Over the past three decades, globalization has led to a highly interconnected global production network. TThis paper investigates how exchange rate fluctuations influence global value chain (GVC) participation at a disaggregated level, focusing on the role of dominant currency invoicing. Using data from 96 countries (1990–2020), the analysis shows that trade invoiced in dominant currencies is more sensitive to exchange rate movements. Dollar appreciation dampens GVC participation, particularly backward production, which in turn affects forward linkages over time. However, dominant currency invoicing mitigates some of these negative effects, highlighting its stabilizing role amid currency fluctuations.

“The Impact of Trade Invoicing Decisions on Global Value Chain Participation: An Empirical Analysis”

This work examines the bidirectional relationship between dominant currency invoicing practicing in international trade and participation in Global Value Chains (GVCs). Employing local projection methods, the paper investigates two interrelated dynamics: (1) how trade invoicing in dominant currencies influences GVC participation at disaggregated levels—and (2) how integration into GVCs shapes incentives to adopt dominant currencies over domestic or partner-country currencies. Results reveal asymmetric responses: greater domiant currency usage enhances backward and forward GVC participation by reducing transaction costs and exchange rate risks, while deeper GVC integration amplifies reliance on dominant currencies to mitigate pricing mismatches and enhance contractual credibility.
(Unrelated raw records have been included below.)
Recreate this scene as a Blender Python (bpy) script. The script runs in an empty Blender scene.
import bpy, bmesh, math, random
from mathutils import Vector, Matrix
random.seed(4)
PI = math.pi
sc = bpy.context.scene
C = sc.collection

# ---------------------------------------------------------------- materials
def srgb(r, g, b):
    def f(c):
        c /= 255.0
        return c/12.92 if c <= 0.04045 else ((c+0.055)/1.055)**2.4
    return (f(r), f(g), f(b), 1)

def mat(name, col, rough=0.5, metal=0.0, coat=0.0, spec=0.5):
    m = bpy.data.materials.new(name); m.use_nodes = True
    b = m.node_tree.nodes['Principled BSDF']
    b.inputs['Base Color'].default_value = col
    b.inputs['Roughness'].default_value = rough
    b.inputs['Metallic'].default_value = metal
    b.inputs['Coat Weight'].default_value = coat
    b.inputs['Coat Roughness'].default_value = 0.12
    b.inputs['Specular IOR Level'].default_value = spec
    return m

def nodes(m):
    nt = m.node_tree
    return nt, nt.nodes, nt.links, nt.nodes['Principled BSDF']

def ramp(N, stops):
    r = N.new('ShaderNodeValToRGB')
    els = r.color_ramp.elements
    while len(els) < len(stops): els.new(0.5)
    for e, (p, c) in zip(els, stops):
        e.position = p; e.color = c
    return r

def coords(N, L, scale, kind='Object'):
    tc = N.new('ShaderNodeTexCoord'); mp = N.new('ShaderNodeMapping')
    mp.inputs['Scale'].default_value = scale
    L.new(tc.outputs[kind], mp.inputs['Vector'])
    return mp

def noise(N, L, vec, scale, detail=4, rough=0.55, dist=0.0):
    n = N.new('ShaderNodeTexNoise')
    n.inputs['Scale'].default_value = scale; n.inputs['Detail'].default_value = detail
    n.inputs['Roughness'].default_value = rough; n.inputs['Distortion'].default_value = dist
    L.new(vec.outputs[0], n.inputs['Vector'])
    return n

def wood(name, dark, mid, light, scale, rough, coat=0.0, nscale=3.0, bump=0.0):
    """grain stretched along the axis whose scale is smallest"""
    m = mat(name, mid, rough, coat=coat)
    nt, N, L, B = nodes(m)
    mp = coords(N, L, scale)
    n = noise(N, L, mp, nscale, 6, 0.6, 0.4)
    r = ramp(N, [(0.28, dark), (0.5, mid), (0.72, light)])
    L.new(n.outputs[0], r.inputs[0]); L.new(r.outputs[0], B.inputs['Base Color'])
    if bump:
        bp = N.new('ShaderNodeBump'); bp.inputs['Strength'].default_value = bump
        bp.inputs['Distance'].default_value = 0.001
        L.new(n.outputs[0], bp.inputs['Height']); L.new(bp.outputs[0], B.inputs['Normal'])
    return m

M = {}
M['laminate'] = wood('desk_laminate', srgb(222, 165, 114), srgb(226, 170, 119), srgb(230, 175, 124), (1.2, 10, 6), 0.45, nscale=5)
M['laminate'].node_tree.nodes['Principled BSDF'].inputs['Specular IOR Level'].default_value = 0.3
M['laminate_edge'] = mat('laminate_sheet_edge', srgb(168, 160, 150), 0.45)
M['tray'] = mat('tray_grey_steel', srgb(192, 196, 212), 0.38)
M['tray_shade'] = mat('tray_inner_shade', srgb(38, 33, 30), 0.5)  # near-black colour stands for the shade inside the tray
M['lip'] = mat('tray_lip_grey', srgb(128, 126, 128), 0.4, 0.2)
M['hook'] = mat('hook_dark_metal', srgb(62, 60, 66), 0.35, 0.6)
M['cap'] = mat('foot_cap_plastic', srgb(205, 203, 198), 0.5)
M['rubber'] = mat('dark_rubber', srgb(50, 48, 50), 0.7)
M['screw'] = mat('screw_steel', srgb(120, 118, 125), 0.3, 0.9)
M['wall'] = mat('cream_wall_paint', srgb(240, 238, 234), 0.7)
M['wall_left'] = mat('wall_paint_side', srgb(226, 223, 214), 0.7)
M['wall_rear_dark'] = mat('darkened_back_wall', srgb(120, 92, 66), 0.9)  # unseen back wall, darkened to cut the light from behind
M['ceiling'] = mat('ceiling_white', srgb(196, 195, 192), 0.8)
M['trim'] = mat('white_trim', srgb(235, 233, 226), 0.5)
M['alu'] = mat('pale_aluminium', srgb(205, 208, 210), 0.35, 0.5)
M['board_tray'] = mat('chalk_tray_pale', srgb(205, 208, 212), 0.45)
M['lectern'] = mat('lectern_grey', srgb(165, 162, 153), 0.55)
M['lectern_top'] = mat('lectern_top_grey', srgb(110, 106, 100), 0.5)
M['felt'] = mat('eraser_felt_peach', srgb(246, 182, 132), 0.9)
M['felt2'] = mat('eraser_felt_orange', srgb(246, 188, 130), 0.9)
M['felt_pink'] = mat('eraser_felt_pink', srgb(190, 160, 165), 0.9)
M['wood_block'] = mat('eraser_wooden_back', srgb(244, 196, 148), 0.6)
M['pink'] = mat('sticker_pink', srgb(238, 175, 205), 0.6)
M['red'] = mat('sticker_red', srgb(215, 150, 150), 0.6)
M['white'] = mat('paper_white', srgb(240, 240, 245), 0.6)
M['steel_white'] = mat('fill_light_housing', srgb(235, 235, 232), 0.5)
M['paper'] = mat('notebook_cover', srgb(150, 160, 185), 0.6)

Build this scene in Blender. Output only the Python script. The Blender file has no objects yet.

The findings highlight a potential self-reinforcing cycle, wherein dominant currencies and GVC linkages co-evolve, with path-dependent effects on trade structures.

“Are Real Exchange Rate Undervaluation and Trade Integration Complements? An Evaluation on Employment Reallocation”

This paper explores the impact of real exchange rate (RER) undervaluation on labor reallocation to tradable sectors in the context of increasing global trade integration. Existing literature suggests that RER undervaluation effectively supports growth in developing countries by directing economic factors of production toward sectors with high learning spillovers, typically tradable sectors. Building on this premise and acknowledging the intensified efforts toward globalization, this study employs the Local Projection method to analyze the marginal effects of RER undervaluation on labor reallocation to tradable sectors as economies become more integrated. This approach allows for a nuanced understanding of how RER policies influence economic restructuring in an integrated global market, providing valuable insights for policymakers aiming to optimize trade and exchange rate strategies to foster sustainable economic growth.